Les décideurs ont le réflexe de construire davantage quand on fait face à une pénurie, croyant qu’ajouter des logements viendra réduire la pression sur les prix et augmenter l’offre. Or, ces mesures à «court terme» n’auraient pas d’impact réel sur la courbe ascendante des prix du marché immobilier. 

«Les gens qui cherchent aujourd’hui un logement abordable ne sont pas mieux servis qu’il y a 20 ans, même si on a ajouté des logements dans le marché», conclut Louis Gaudreau. 

Julie Verville

Le plus faible taux d’inoccupation est à Granby  

Il n’y a pas que la pandémie et l’exode de populations urbaines vers les régions qui expliquent le manque criant de logements. À Granby, on parle d’une situation «multifacteurs» qui a mené à une crise jamais vue. 

«On fait face à notre première vraie crise du logement à Granby, admet la mairesse de la ville, Julie Bourdon. L’année dernière, le taux d’inoccupation dans la région était aussi très faible, mais cette année, il y a plus de détresse chez les citoyens et ils font plus appel à la ville pour tenter de se loger.» 

Pour expliquer la crise, la mairesse cite d’abord la migration de populations urbaines pendant la pandémie, mais aussi certains aînés qui auraient retardé leur déménagement en maison de retraite en raison de la crise sanitaire, préférant continuer à occuper leur maison.

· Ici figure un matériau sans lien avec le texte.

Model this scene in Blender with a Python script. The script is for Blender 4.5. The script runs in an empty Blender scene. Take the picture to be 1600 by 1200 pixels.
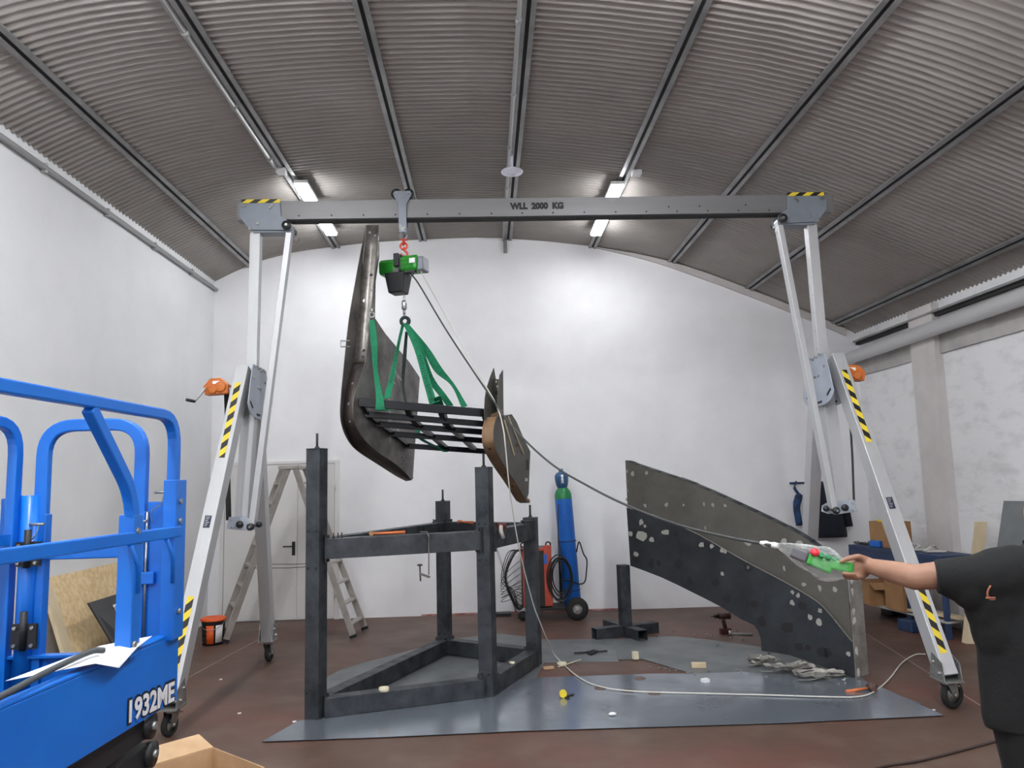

Une augmentation des séparations dans les couples, observée depuis 2020, aurait également poussé certaines personnes à devoir se loger seules.  

Et vient avec la pénurie de logements une hausse considérable des loyers. À Granby, où le taux d’inoccupation est le plus faible dans toute la province à 0,1%, les prix des loyers ont grimpé de 15% entre 2020 et 2021, révélait l’année dernière une étude du Regroupement des comités logement et associations de locataires du Québec (RCLALQ). 

Pour la mairesse Julie Bourdon, la pénurie est «venue accélérer la crise». Elle mise désormais sur deux projets de construction pour permettre la création de 118 logements abordables dans la prochaine année. 

Julie Bourdon, mairesse de la ville de Granby.

Photo Facebook

Julie Bourdon, mairesse de la ville de Granby.

Une période «pénible» à Rimouski  

La ville de Rimouski jongle avec la même problématique depuis maintenant un an, au moment où le taux d’inoccupation des logements se situe à 0,2%, le plus faible en 16 ans. 

Plusieurs facteurs expliquent en partie l’accélération de ce phénomène, comme l’exode de certains résidents des grands centres urbains vers Rimouski et l’augmentation des locations temporaires de type Airbnb sur le territoire. 

Le maire de la municipalité, qui qualifie la situation d’«assez pénible», a déployé encore cette année un service d’urgence pour venir en aide aux locataires en quête d’un logement au 1er juillet. La nouveauté cette année: les citoyens pris en charge devront débourser entre 50$ et 100$ par semaine pour utiliser le service d’hébergement d’urgence, la ville n’ayant pas les moyens d’en couvrir la totalité, aux dires du maire Guy Caron. 

«On a l’impression qu’on n’a pas nécessairement tout l’appui dont on aurait besoin de la part du gouvernement provincial par rapport au logement social et aux aides de dernier recours», déplore le maire.  

À son avis, une «situation comme une pénurie de logements où des gens ne savent pas trop s’ils vont se trouver quelque chose au moment de déménager» est un enjeu qui ne devrait pas uniquement reposer sur les épaules des municipalités. 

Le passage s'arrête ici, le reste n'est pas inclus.